Pottery Barn had received their first shipment of tables from the manufacturer, and they weren’t “first quality”. On the phone, Steve explained to me that they have exacting standards for the quality of the items they sell at Pottery Barn, and this one not only didn’t meet the standard initially, but they didn’t believe the manufacturer was going to be able to correct the problem, so they had decided not to carry the product at all.

As a result, he had the unfortunate job of calling the hundreds of customers that had placed an order to tell them that they weren’t getting their table, backordered or otherwise. They offered a discount on a different purchase for the inconvenience, if we chose.

I said thank you.

You know why? Because Pottery Barn recognized that every piece they ship out under their brand and company name reflects on them. If they compromised this time, they’d be dropping their standards and shipping something inferior to their customers. They weren’t willing to do that, even if it meant disappointing people temporarily and giving out discounts they didn’t anticipate. In other words, they held to their standards, and doing so cost them money (I, for example, ended up buying something else not at their store).

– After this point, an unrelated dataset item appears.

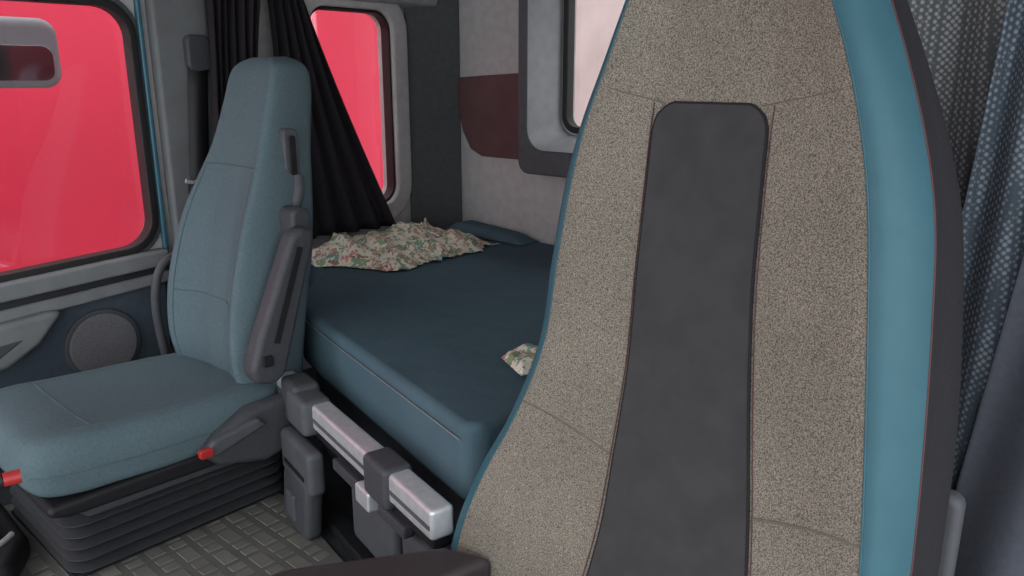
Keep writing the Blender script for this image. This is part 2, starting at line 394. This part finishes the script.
# ---------------------------------------------------------------- passenger seat
ps=empty('passenger_seat',(-1.75,.7,0));CX=-1.75
rows=[ # z,y0,hw,depth,bolster
(.20,.87,.15,.12,.01),(.27,.85,.165,.15,.02),(.36,.84,.173,.17,.03),(.46,.85,.176,.175,.035),(.56,.872,.174,.175,.035),(.66,.898,.164,.165,.028),(.74,.925,.148,.15,.018),
(.81,.948,.128,.14,.008),(.87,.965,.116,.135,.003),(.94,.985,.109,.125,.0),(.99,1.0,.102,.11,0),(1.015,1.015,.088,.08,0),(1.03,1.035,.05,.04,0)]
g=[]
for z,y0,hw,d,b in rows:
    half=[(0,0),(.35*hw,0),(.68*hw,-b*.6),(.9*hw,-b),(hw,.02*1),(hw*.98,d*.55),(hw*.85,d*.95),(.45*hw,d),(0,d)]
    loop=half+[(-x,y) for x,y in half[-2:0:-1]]
    g.append([Vector((CX+.02+x,y0+y,z+.05*y)) for x,y in loop])
L=Loft(g);L.mesh('backrest',5,4,['passcloth'],lambda i,j:0,ps)
def Spt(L,i,j,o=.0005):
    p=L.ev(i,j);return (p.x,p.y-o,p.z)
nc=len(g[0])
tube('seam_left',[Spt(L,1+k*.5,2.4) for k in range(0,12)],.0015,'seamteal',ps)
tube('seam_right',[Spt(L,1+k*.5,nc-2.4) for k in range(0,12)],.0015,'seamteal',ps)
tube('seam_shoulder',[Spt(L,6.6,nc-3.0+k*.5) for k in range(0,13)],.0015,'seamteal',ps)
tube('seam_lumbar',[Spt(L,3.2,nc-2.4+k*.4) for k in range(0,13)],.0013,'seamteal',ps)
rows=[(.36,.13,.27,.245),(.37,.175,.302,.225),(.395,.20,.322,.21),(.45,.213,.326,.202),(.53,.218,.320,.20),(.62,.218,.315,.195),(.72,.215,.312,.195),(.80,.205,.31,.20),(.88,.185,.305,.21),(.92,.15,.275,.23)]
CC=-1.727
g=[]
for y,hw,zt,zb in rows:
    m_=(zt+zb)/2;h=(zt-zb)/2
    half=[(0,zt-.006),(.4*hw,zt-.006),(.7*hw,zt-.002),(.9*hw,zt-.008),(hw,m_+h*.35),(hw,m_-h*.4),(.93*hw,zb+.004),(.5*hw,zb),(0,zb)]
    loop=half+[(-x,z) for x,z in half[-2:0:-1]]
    g.append([Vector((CC+x,y,z)) for x,z in loop])
L2=Loft(g);L2.mesh('cushion',5,4,['passcloth'],lambda i,j:0,ps)
def S2(i,j):
    p=L2.ev(i,j);return (p.x,p.y,p.z+.0)
tube('cushion_seam_right',[S2(1.6+k*.4,2.2) for k in range(0,17)],.0015,'seamteal',ps)
tube('cushion_seam_left',[S2(1.6+k*.4,nc-2.2) for k in range(0,17)],.0015,'seamteal',ps)
tube('cushion_seam_cross',[S2(3.6,nc-2.2+k*.4) for k in range(0,12)],.0015,'seamteal',ps)
tube('cushion_side_piping',[S2(1.2+k*.4,4.6) for k in range(0,19)],.0018,'seamteal',ps)
prism('seat_pan',[(.39,.20),(.90,.205),(.93,.19),(.91,.160),(.80,.158),(.42,.166),(.385,.178)],'x',CX-.205,CX+.232,'black',ps,bev=.014)
prism('side_valance',[(.43,.172),(.88,.172),(.90,.158),(.88,.140),(.80,.138),(.46,.142)],'x',CX-.20,CX+.215,'plastic',ps,bev=.008)
V=[];F=[]
nz=11
for k in range(nz):
    z=.012+(.140-.012)*k/(nz-1);o_=.024 if k%2 else -.016
    for x,y in rrect(CX-.175-o_,CX+.185+o_,.44-o_,.885+o_,.045,5):V.append((x,y,z))
n=len(V)//nz
for k in range(nz-1):
    for i in range(n):F.append((k*n+i,k*n+(i+1)%n,(k+1)*n+(i+1)%n,(k+1)*n+i))
o=obj('suspension_bellows',V,F,'bellows',ps,smooth=False);bevel(o,.003,2)
box('floor_plate',CX-.185,CX+.195,.42,.905,.009,.02,'black',ps,.004)
prism('recliner_cover',[(.675,.21),(.71,.245),(.79,.28),(.895,.285),(.935,.25),(.915,.165),(.82,.145),(.71,.175)],'x',CX+.225,CX+.27,'plastic',ps,bev=.016)
prism('recliner_lever',[(.665,.215),(.695,.245),(.80,.262),(.82,.242),(.70,.21)],'x',CX+.265,CX+.285,'trimdark',ps,bev=.006)
prism('height_button',rrect(.66,.69,.215,.235,.006),'x',CX+.275,CX+.290,'redknob',ps,bev=.003)
prism('armrest',[(.81,.335),(.855,.32),(.885,.34),(.98,.63),(.98,.655),(.95,.665),(.92,.645),(.825,.435),(.80,.365)],'x',CX+.225,CX+.275,'plastic',ps,bev=.014)
prism('armrest_groove',[(.855,.42),(.87,.415),(.945,.62),(.93,.625)],'x',CX+.273,CX+.278,'black',ps,bev=.001)
prism('armrest_button',rrect(.825,.85,.37,.395,.006),'x',CX+.273,CX+.282,'black',ps,bev=.002)
prism('armrest_pivot',rrect(.95,1.0,.60,.70,.02),'x',CX+.17,CX+.235,'plastic',ps,bev=.01)
prism('belt_outlet',rrect(.99,1.03,.75,.87,.012),'x',CX+.120,CX+.160,'trimdark',ps,bev=.006)
prism('belt_slot',rrect(1.002,1.018,.765,.855,.006),'x',CX+.155,CX+.165,'black',ps,bev=.001)
tube('cup_latch',[(CX+.165,1.0,.69),(CX+.18,1.01,.72),(CX+.160,1.02,.76)],.014,'trimdark',ps)

# ---------------------------------------------------------------- driver seat
ds=empty('driver_seat',(-.46,.8,0))
rows=[ # z,y0,strip hw, left hc,ht, right hc,ht, xoff, depth
(.10,.72,.138,.375,.41,.255,.28,.02,.15),(.20,.735,.132,.375,.41,.25,.275,.025,.15),(.30,.75,.12,.362,.395,.245,.268,.028,.15),(.40,.768,.109,.33,.36,.24,.262,.03,.15),(.50,.785,.10,.276,.304,.238,.262,.024,.16),(.62,.805,.088,.226,.258,.230,.260,.014,.165),
(.74,.82,.082,.207,.242,.222,.256,.004,.155),(.84,.838,.08,.194,.229,.211,.247,-.004,.14),(.92,.853,.079,.178,.208,.195,.228,-.010,.125),(1.0,.868,.078,.154,.182,.166,.196,-.012,.11),(1.08,.88,.07,.128,.154,.130,.160,-.013,.10),(1.16,.895,.06,.10,.13,.10,.13,-.013,.09),(1.23,.915,.05,.08,.11,.08,.11,-.013,.08),(1.26,.945,.03,.045,.07,.045,.07,-.013,.05)]
th=math.radians(-6);R=Matrix.Rotation(th,3,'Z');PC=Vector((-.452,.8,0))
g=[]
for z,y0,sh,hl,tl,hr,tr,xo,dd in rows:
    k=1 if z<1.2 else .7
    def halfsec(hc,ht):
        hb=min(ht+.002,.262)
        return [(0,0),(.5*sh,0),(sh,-.001),((sh+hc)/2+.005,-.012*k),(hc,-.022*k),(hc+.62*(ht-hc),-.008*k),(ht,.026),(ht+.003,.055),(hb,dd*.75),(hb*.6,dd-.004),(0,dd)]
    hR=halfsec(hr,tr);hL=halfsec(hl,tl)
    loop=hR+[(-x,y) for x,y in hL[-2:0:-1]]
    g.append([PC+R@(Vector((x+xo,y0+y,z))-Vector((0,.8,0))) for x,y in loop])
LD=Loft(g);nd=len(g[0])
def mf(i,j):
    jj=min(j,nd-j)
    if jj<4:return 0
    if jj<6.5:return 1
    return 2
LD.mesh('backrest',8,6,['cloth','teal','blk'],mf,ds)
nrm=R@Vector((0,-1,0))
def SD(i,j,o=.003):
    return LD.ev(i,j)+nrm*o
itop=8.4;NR=60;NCc=16;V=[];F=[];EL=[];ER=[]
for a in range(NR+1):
    i=itop*a/NR
    d=(itop-i);w=1.0
    if d<.42:w=1-(1-math.sqrt(max(0,1-(1-d/.42)**2)))*.28
    for b in range(NCc+1):
        V.append(SD(i,(-2+4*b/NCc)*w,.0035))
    EL.append(SD(i,-2*w,.002));ER.append(SD(i,2*w,.002))
for a in range(NR):
    for b in range(NCc):
        n=a*(NCc+1)+b;F.append((n,n+1,n+NCc+2,n+NCc+1))
o=obj('centre_panel',V,F,'suede',ds)
loopp=EL+[SD(itop,-2*.72+4*.72*k/8,.002) for k in range(1,8)]+ER[::-1]
tube('centre_panel_piping',loopp,.0020,'blk',ds,res=2)
tube('piping_stitch',[SD(itop*k/40,2.08,.0012) for k in range(0,41)],.0007,'stitchred',ds,res=1)
tube('piping_stitch_2',[SD(itop*k/40,-2.08,.0012) for k in range(0,41)],.0007,'stitchred',ds,res=1)
for sgn,nm in ((1,'left'),(-1,'right')):
    tube('teal_seam_'+nm,[SD(.2+12*k/40,4.0*sgn,.0003) for k in range(0,41)],.0012,'teal',ds,res=2)
    tube('edge_piping_'+nm,[SD(.2+12*k/40,6.5*sgn,.0) for k in range(0,41)],.0013,'stitchred',ds,res=2)
    tube('shoulder_seam_'+nm,[SD(8.38+.3*k/6,(1.7+2.3*k/6)*sgn,-.0003) for k in range(0,7)],.0009,'seam',ds,res=2)
    tube('lumbar_seam_'+nm,[SD(3.95+.3*math.sin(k/8*1.5),(2+2*k/8)*sgn,-.0004) for k in range(0,9)],.0018,'seam',ds,res=2)
rows=[(.10,.20,.22,.16),(.12,.25,.26,.13),(.18,.27,.285,.11),(.3,.275,.28,.10),(.5,.275,.26,.10),(.66,.27,.24,.10),(.80,.25,.22,.11)]
g=[]
for y,hw,zt,zb in rows:
    m_=(zt+zb)/2;h=(zt-zb)/2
    half=[(0,zt-.02),(.4*hw,zt-.02),(.7*hw,zt-.005),(.9*hw,zt),(hw,m_+h*.4),(hw,m_-h*.4),(.93*hw,zb+.004),(.5*hw,zb),(0,zb)]
    loop=half+[(-x,z) for x,z in half[-2:0:-1]]
    g.append([PC+R@(Vector((x,y,z))-Vector((0,.8,0))) for x,z in loop])
def mf2(i,j):
    jj=min(j,16-j);return 0 if jj<3 else (1 if jj<5 else 2)
Loft(g).mesh('cushion',5,4,['cloth','teal','blk'],mf2,ds)
box('pedestal',-.66,-.26,.25,.78,.0,.12,'black',ds,.02)
prism('armrest',[(-.72,.76),(-.80,.73),(-.93,.54),(-1.0,.32),(-.95,.27),(-.82,.28)],'z',.215,.275,'armpad',ds,bev=.014)

e=empty('handbrake_lever',(-1.42,.3,.2))
tube('base_column',[(-1.47,.20,.01),(-1.46,.20,.2),(-1.44,.22,.31)],.022,'black',e)
tube('stalk',[(-1.44,.22,.31),(-1.43,.27,.328),(-1.42,.305,.332)],.012,'black',e)
tube('red_knob',[(-1.42,.305,.332),(-1.415,.33,.332)],.012,'redknob',e)
e=empty('dash_console',(-1.7,.28,0))
prism('body',[(-1.98,.05),(-1.60,.05),(-1.60,.33),(-1.70,.39),(-1.98,.40)],'z',.010,.075,'black',e,bev=.02)
prism('upper_tray',[(-1.95,.08),(-1.64,.08),(-1.645,.30),(-1.73,.35),(-1.95,.36)],'z',.076,.10,'plastic',e,bev=.01)
tube('metal_strip',[(-1.62,.10,.078),(-1.625,.28,.078),(-1.71,.365,.078)],.006,'alu',e)

# ---------------------------------------------------------------- curtains
def wavy(name,fn,nu,nv,m,parent=None):
    return cloth(name,fn,nu,nv,m,parent,.002)
def c1(u,v):  # gathered black curtain by the passenger B pillar
    z=1.40-1.0*v;w=.20-.05*math.sin(v*3.1)
    y=1.12+w*u-.03*v;x=-2.13+.026*math.sin(u*7*2*math.pi+v*.6)*(1-.1*v)+.01*math.sin(v*5+u*9)
    return (x,y,z)
wavy('black_curtain',c1,120,24,'curtblack')
def c2(u,v):  # draped over rear side window
    z=1.40-.93*v
    yl=1.33+.02*v; yr=1.40+.38*min(1,max(0,v))**1.05
    y=yl+(yr-yl)*u;x=-2.185+.018*math.sin(u*5*2*math.pi+v*1.2)+.012*math.sin(v*4+u*3)
    return (x,y,z)
wavy('black_curtain.001',c2,110,30,'curtblack')
def c3(u,v):
    z=1.58-1.1*v
    x=-.46+.44*u+.01*math.sin(v*4);y=1.165+.025*math.sin(u*3.2*2*math.pi+v*.8)+.02*math.sin(u*9+v*3)
    return (x,y,z)
wavy('mesh_curtain',c3,110,24,'curtmesh')
def c4(u,v):
    z=1.3-1.0*v;spread=.06+.17*v
    x=-.20-.055*v+spread*1.3*u;y=1.07+.022*math.sin(u*2.2*2*math.pi+v)+.01*math.sin(v*6)
    return (x,y,z)
wavy('mesh_curtain.001',c4,90,24,'curtblue')
def c5(u,v):
    z=1.05-1.0*v
    x=-.12-.06*min(1,v*1.6)+.27*u;y=1.0+.02*math.sin(u*2*2*math.pi+v*2)
    return (x,y,z)
wavy('navy_curtain',c5,60,24,'curtnavy')
e=empty('belt_latch',(-.17,.95,.45))
prism('body',rrect(-.196,-.150,.36,.515,.015),'y',.935,.965,'trimdark',e,bev=.01)
prism('slot',rrect(-.184,-.164,.455,.497,.006),'y',.931,.937,'black',e,bev=.001)

# ---------------------------------------------------------------- light
w=bpy.data.worlds.new('world');S.world=w;w.use_nodes=True
bg=w.node_tree.nodes['Background'];bg.inputs[0].default_value=(.96,.97,1,1);bg.inputs[1].default_value=2.6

This is a really important lesson to learn in business.

Holding yourself and your company to high standards and relentlessly delivering on or above expectations means sometimes making hard choices. Sometimes that means not taking on a project you know you can’t do well. Sometimes that means overdelivering on a project that you underestimated to begin with.

You cannot buy a reputation for being a business or a professional that consistently delivers. You have to prove it, over and over again, until there’s no question that your results are from consistent and amazing work, not shortcuts.

I didn’t buy the coffee table from Pottery Barn this time.

But you can bet that I noticed that they care about what they deliver to their customers, that they’re devoted to the quality of what they ship, and that they have standards they’re not willing to compromise.

And their catalog is still on my table, having survived the mass-recycling of so much other direct mail.

Standards matter. Keeping to them is sometimes hard. But there is absolutely no substitute for quality, whether it’s a coffee table or the services you provide.

Don’t compromise. Once you do, it’s really hard to go back.